Sunday 8 September 2013

Front Porch vs Backyard

I was sitting on my lawn chair, watching my boys play on the sidewalk the other day, when a passerby grew irritated, asking me why I let my children play out front.  When I had no better answer than: because they like it, the passerby sneered in annoyance and told me to put them in the backyard since "that's what it's there for."

Aside from shock at someone actually sneering outside of a comic book villain, I was surprised that someone took umbrage.  We've played out front for years.  The kids are relatively good about not getting in people's way.  As is always the case, I didn't think of a truly witty response until well after the opportunity had passed, so I will now present my argument here on why the front porch is to be preferred to the backyard.

To be fair, what first started me thinking about this was a speech in JMS's comic series Rising Stars in which a superhero pleads with the nation to reclaim their front porches, to get to know their neighbours, to become fixtures of the neighbourhood once again.

Sitting up front does let us be a part of the neighbourhood.  Since we started, I know who lives around us much better than I did before we had children.  I know that the guy three doors down is very protective about his car and thus have trained Alex and Nathan not to go anywhere near it.  I recognize the children in the houses around us because I see them walking home from school.  I even figured out when a neighbour had a houseguest because I saw someone going into the house and knew it wasn't the regular person who lived there.
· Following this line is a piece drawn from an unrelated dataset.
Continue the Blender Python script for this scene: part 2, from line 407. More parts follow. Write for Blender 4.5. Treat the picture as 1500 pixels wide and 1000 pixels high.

I can be pretty confident now that I can pick out someone who isn't usually in the neighbourhood, letting me keep an eye on any suspicious situations.  I know which neighbours are likely to have problems with the boys and can make sure my kids don't make themselves targets.

Even better, a large number of people in the neighbourhood know Alex and Nathan and thus aren't likely to freak out if one of the boys tries to play in their backyard or tries to dash inside their house with other kids (incidents which have actually happened).  If the boys wander off, I have a better chance of someone recognizing them and realizing they shouldn't be out alone.

The backyard is a place to be invisible and private and thus has it's own advantages.  But I think we've grown a little too accustomed to the illusion of privacy and isolation.  We're starting to have the expectation of privacy in public areas, which is ridiculous.

So I'm going to stick with my front porch. 

Heck, maybe I'll even switch out my lawn chair for a swing.